=== Information shown ===
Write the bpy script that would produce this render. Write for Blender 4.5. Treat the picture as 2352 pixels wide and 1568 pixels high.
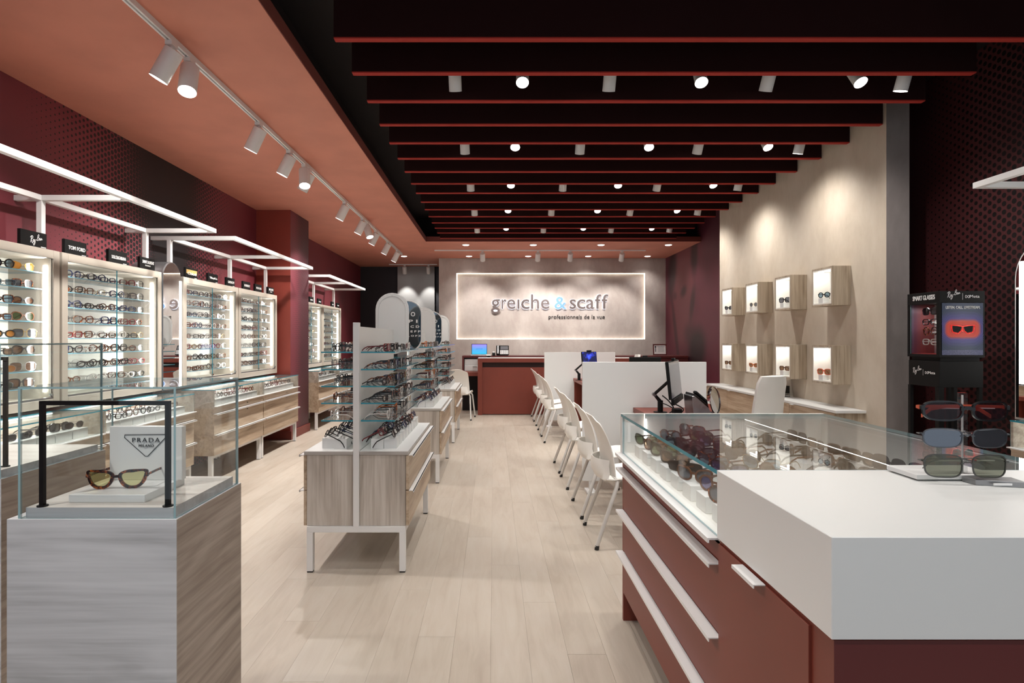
import bpy, bmesh, math, random
from mathutils import Vector, Matrix, Euler
random.seed(7)
for o in list(bpy.data.objects): bpy.data.objects.remove(o, do_unlink=True)
SC = bpy.context.scene
COL = SC.collection
PI = math.pi
# ------------------------------------------------------------------ camera, world, exposure
H, F, VX, VY = 1.36, 1330.0, 1134.0, 779.0      # eye height, focal length and vanishing point measured on the 2352x1568 photo
cam = bpy.data.cameras.new('camera'); cam_o = bpy.data.objects.new('camera', cam); COL.objects.link(cam_o)
cam.sensor_width = 36.0; cam.lens = 36.0 * F / 2352.0
cam.shift_x = (1176 - VX) / 2352.0; cam.shift_y = -(784 - VY) / 2352.0
cam.clip_start = 0.05; cam.clip_end = 60
cam_o.location = (0, 0, H); cam_o.rotation_euler = (PI/2, 0, 0)
SC.camera = cam_o
SC.view_settings.view_transform = 'Standard'
try: SC.view_settings.look = 'None'
except Exception: pass
SC.view_settings.gamma = 1.0; SC.view_settings.use_curve_mapping = False
SC.view_settings.exposure = 0.62
W = bpy.data.worlds.new('world'); SC.world = W; W.use_nodes = True
W.node_tree.nodes['Background'].inputs[0].default_value = (0.80, 0.90, 1.0, 1)
W.node_tree.nodes['Background'].inputs[1].default_value = .45       # daylight of the mall coming in through the open shop front
try:
    cy = SC.cycles
    cy.transparent_max_bounces = 28; cy.max_bounces = 12; cy.diffuse_bounces = 5; cy.glossy_bounces = 6
    cy.caustics_reflective = False; cy.caustics_refractive = False; cy.sample_clamp_indirect = 4.0
    cy.use_denoising = True
except Exception: pass
SPOT_W = 40.0       # one spot lamp
WARM = (1.0, 0.955, 0.90)

# ------------------------------------------------------------------ materials
def srgb(r, g, b):
    f = lambda c: (c/255/12.92) if c/255 <= 0.04045 else ((c/255+0.055)/1.055)**2.4
    return (f(r), f(g), f(b), 1)
MATS = {}
class NT:
    def __init__(s, name):
        s.m = bpy.data.materials.new(name); s.m.use_nodes = True; s.t = s.m.node_tree; s.n = s.t.nodes
        s.b = s.n['Principled BSDF']; s.out = s.n['Material Output']; MATS[name] = s.m
    def add(s, typ, **kw):
        n = s.n.new(typ)
        for k, v in kw.items(): setattr(n, k, v)
        return n
    def link(s, a, b): s.t.links.new(a, b)
    def math(s, op, a, b=None, c=None):
        n = s.n.new('ShaderNodeMath'); n.operation = op
        for i, v in enumerate((a, b, c)):
            if v is None: continue
            if hasattr(v, 'links'): s.link(v, n.inputs[i])
            else: n.inputs[i].default_value = v
        return n.outputs[0]
    def pos(s):
        return s.add('ShaderNodeNewGeometry').outputs['Position']
    def sep(s, v):
        n = s.add('ShaderNodeSeparateXYZ'); s.link(v, n.inputs[0]); return n.outputs
    def mapping(s, v, scale):
        n = s.add('ShaderNodeMapping'); s.link(v, n.inputs[0]); n.inputs['Scale'].default_value = scale; return n.outputs[0]
    def noise(s, v, scale, detail=4, rough=.5, dist=0):
        n = s.add('ShaderNodeTexNoise'); s.link(v, n.inputs['Vector']); n.inputs['Scale'].default_value = scale
        n.inputs['Detail'].default_value = detail; n.inputs['Roughness'].default_value = rough; n.inputs['Distortion'].default_value = dist
        return n.outputs[0]
    def ramp(s, f, stops):
        n = s.add('ShaderNodeValToRGB'); s.link(f, n.inputs[0]); e = n.color_ramp.elements
        while len(e) < len(stops): e.new(0.5)
        for i, (p, c) in enumerate(stops): e[i].position = p; e[i].color = c
        return n.outputs[0]
    def mix(s, f, a, b, mode='MIX'):
        n = s.add('ShaderNodeMix'); n.data_type = 'RGBA'; n.blend_type = mode
        for i, v in ((0, f), (6, a), (7, b)):
            if hasattr(v, 'links'): s.link(v, n.inputs[i])
            else: n.inputs[i].default_value = v
        return n.outputs[2]
    def bump(s, h, strength, dist=.002):
        n = s.add('ShaderNodeBump'); s.link(h, n.inputs['Height']); n.inputs['Strength'].default_value = strength; n.inputs['Distance'].default_value = dist
        s.link(n.outputs[0], s.b.inputs['Normal'])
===
What to produce:
Give the data again exactly as written, with all pictures left out.

Response to the task:
Write the bpy script that would produce this render. Write for Blender 4.5. Treat the picture as 2352 pixels wide and 1568 pixels high.
import bpy, bmesh, math, random
from mathutils import Vector, Matrix, Euler
random.seed(7)
for o in list(bpy.data.objects): bpy.data.objects.remove(o, do_unlink=True)
SC = bpy.context.scene
COL = SC.collection
PI = math.pi
# ------------------------------------------------------------------ camera, world, exposure
H, F, VX, VY = 1.36, 1330.0, 1134.0, 779.0      # eye height, focal length and vanishing point measured on the 2352x1568 photo
cam = bpy.data.cameras.new('camera'); cam_o = bpy.data.objects.new('camera', cam); COL.objects.link(cam_o)
cam.sensor_width = 36.0; cam.lens = 36.0 * F / 2352.0
cam.shift_x = (1176 - VX) / 2352.0; cam.shift_y = -(784 - VY) / 2352.0
cam.clip_start = 0.05; cam.clip_end = 60
cam_o.location = (0, 0, H); cam_o.rotation_euler = (PI/2, 0, 0)
SC.camera = cam_o
SC.view_settings.view_transform = 'Standard'
try: SC.view_settings.look = 'None'
except Exception: pass
SC.view_settings.gamma = 1.0; SC.view_settings.use_curve_mapping = False
SC.view_settings.exposure = 0.62
W = bpy.data.worlds.new('world'); SC.world = W; W.use_nodes = True
W.node_tree.nodes['Background'].inputs[0].default_value = (0.80, 0.90, 1.0, 1)
W.node_tree.nodes['Background'].inputs[1].default_value = .45       # daylight of the mall coming in through the open shop front
try:
    cy = SC.cycles
    cy.transparent_max_bounces = 28; cy.max_bounces = 12; cy.diffuse_bounces = 5; cy.glossy_bounces = 6
    cy.caustics_reflective = False; cy.caustics_refractive = False; cy.sample_clamp_indirect = 4.0
    cy.use_denoising = True
except Exception: pass
SPOT_W = 40.0       # one spot lamp
WARM = (1.0, 0.955, 0.90)

# ------------------------------------------------------------------ materials
def srgb(r, g, b):
    f = lambda c: (c/255/12.92) if c/255 <= 0.04045 else ((c/255+0.055)/1.055)**2.4
    return (f(r), f(g), f(b), 1)
MATS = {}
class NT:
    def __init__(s, name):
        s.m = bpy.data.materials.new(name); s.m.use_nodes = True; s.t = s.m.node_tree; s.n = s.t.nodes
        s.b = s.n['Principled BSDF']; s.out = s.n['Material Output']; MATS[name] = s.m
    def add(s, typ, **kw):
        n = s.n.new(typ)
        for k, v in kw.items(): setattr(n, k, v)
        return n
    def link(s, a, b): s.t.links.new(a, b)
    def math(s, op, a, b=None, c=None):
        n = s.n.new('ShaderNodeMath'); n.operation = op
        for i, v in enumerate((a, b, c)):
            if v is None: continue
            if hasattr(v, 'links'): s.link(v, n.inputs[i])
            else: n.inputs[i].default_value = v
        return n.outputs[0]
    def pos(s):
        return s.add('ShaderNodeNewGeometry').outputs['Position']
    def sep(s, v):
        n = s.add('ShaderNodeSeparateXYZ'); s.link(v, n.inputs[0]); return n.outputs
    def mapping(s, v, scale):
        n = s.add('ShaderNodeMapping'); s.link(v, n.inputs[0]); n.inputs['Scale'].default_value = scale; return n.outputs[0]
    def noise(s, v, scale, detail=4, rough=.5, dist=0):
        n = s.add('ShaderNodeTexNoise'); s.link(v, n.inputs['Vector']); n.inputs['Scale'].default_value = scale
        n.inputs['Detail'].default_value = detail; n.inputs['Roughness'].default_value = rough; n.inputs['Distortion'].default_value = dist
        return n.outputs[0]
    def ramp(s, f, stops):
        n = s.add('ShaderNodeValToRGB'); s.link(f, n.inputs[0]); e = n.color_ramp.elements
        while len(e) < len(stops): e.new(0.5)
        for i, (p, c) in enumerate(stops): e[i].position = p; e[i].color = c
        return n.outputs[0]
    def mix(s, f, a, b, mode='MIX'):
        n = s.add('ShaderNodeMix'); n.data_type = 'RGBA'; n.blend_type = mode
        for i, v in ((0, f), (6, a), (7, b)):
            if hasattr(v, 'links'): s.link(v, n.inputs[i])
            else: n.inputs[i].default_value = v
        return n.outputs[2]
    def bump(s, h, strength, dist=.002):
        n = s.add('ShaderNodeBump'); s.link(h, n.inputs['Height']); n.inputs['Strength'].default_value = strength; n.inputs['Distance'].default_value = dist
        s.link(n.outputs[0], s.b.inputs['Normal'])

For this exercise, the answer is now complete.